Loc: Manhattan Beach, 26th Street
Time: 0900-1030
Crew: Bri
Conditions: 4-5 FT, sunny, cold, walled, consistent
Board: 6’0 Lost Mini Driver, large quads


     The morning after Klaude’s party, Bri and I paddle out on the second shift at 26th. I’m a little reluctant to surf because of the lack of shape. Bri’s even more reluctant since she had heard about my beatings on Friday.

     It’s a morning that we’re supposed to meet some of our friends that we had just seen last night. KK didn’t commit to coming, but he hinted that he would. Cheryl, who has a back injury, said she would come, too, just to hang out. Of course, after most late-night gatherings, filled with mirth, no one paddles out, and I can’t blame them. For Bri and I, especially I, have no life this Sunday, so why not go for it?
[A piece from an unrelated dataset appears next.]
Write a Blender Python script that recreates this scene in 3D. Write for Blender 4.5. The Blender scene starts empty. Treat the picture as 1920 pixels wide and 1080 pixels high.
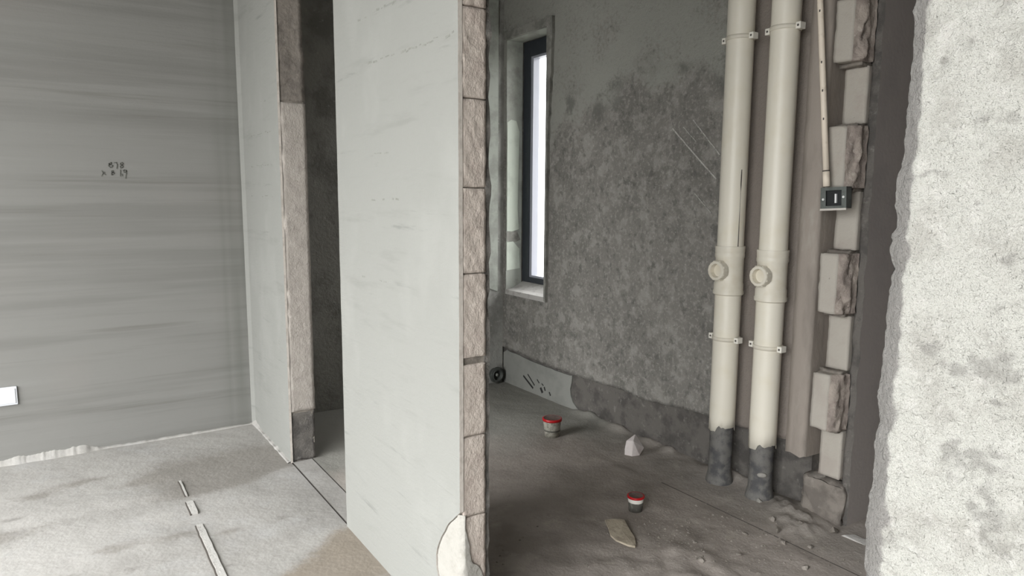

     It’s a bright and sunny, cliché in any book, but it’s true. Everything’s bright in the late-morning sun. The strand is packed with weekend walkers, joggers, worker-outers, everything! So it’s a surprise that the lineup’s not too packed either. There are people, but the crowd is manageable.

     We try to pick a good spot to paddle out, which is a challenge because a set rolls through, making the inside row upon row of churning whitewash. Despite the torrid inside, it’s smaller than it was on Friday. “You’ll be fine,” I tell Bri. I must say, after getting my ass kicked on Friday, I’m pretty confident about this morning’s paddle out. I think that’s what ass whoopings are good for. Today’s walled, but it’s smaller, so I know I’ll be fine.

     I paddle out first and stop short in the impact zone, waiting for Bri to catch up. Every time a wave breaks on her, I expect her to get dragged back, but she turtle dives the 6’10 and resurfaces unscathed.

     It’s a picky session. We let the sets go by, and I paddle into closeouts that might have a chance for distance. Meanwhile, Bri tries to catch the in-between waves, but they’re too small. She scratches out, turns around, and sees that she’s in the impact zone for the incoming sets.

     Putting my good-boyfriend hat on, I point out waves to her that are rideable. I even take a right and get one snap before it closes out. When I get back to the lineup, she paddles for a left, but the wave looks too soft. I’m thinking, If she had her NSP she’d be able to catch it. I know how that Becker feels on soft waves. You paddle your ass off, and then it doesn’t—

     But Bri puts in an extra paddle and the wave lets her in. It looks soft from behind, but I watch as she goes down the line, shoulders to head exposed from my perspective. Good.

     It’s hard to find shape for the rest of the session. I catch a couple more closeouts. Our metered spot is only good until 1030, so Bri and I head in.

     At the showers, we go through the normal I’m-glad-we-paddled-out banter. After all, it is a nice day. I did get one turn, reached my quota, and Bri even got a good wave in walled conditions.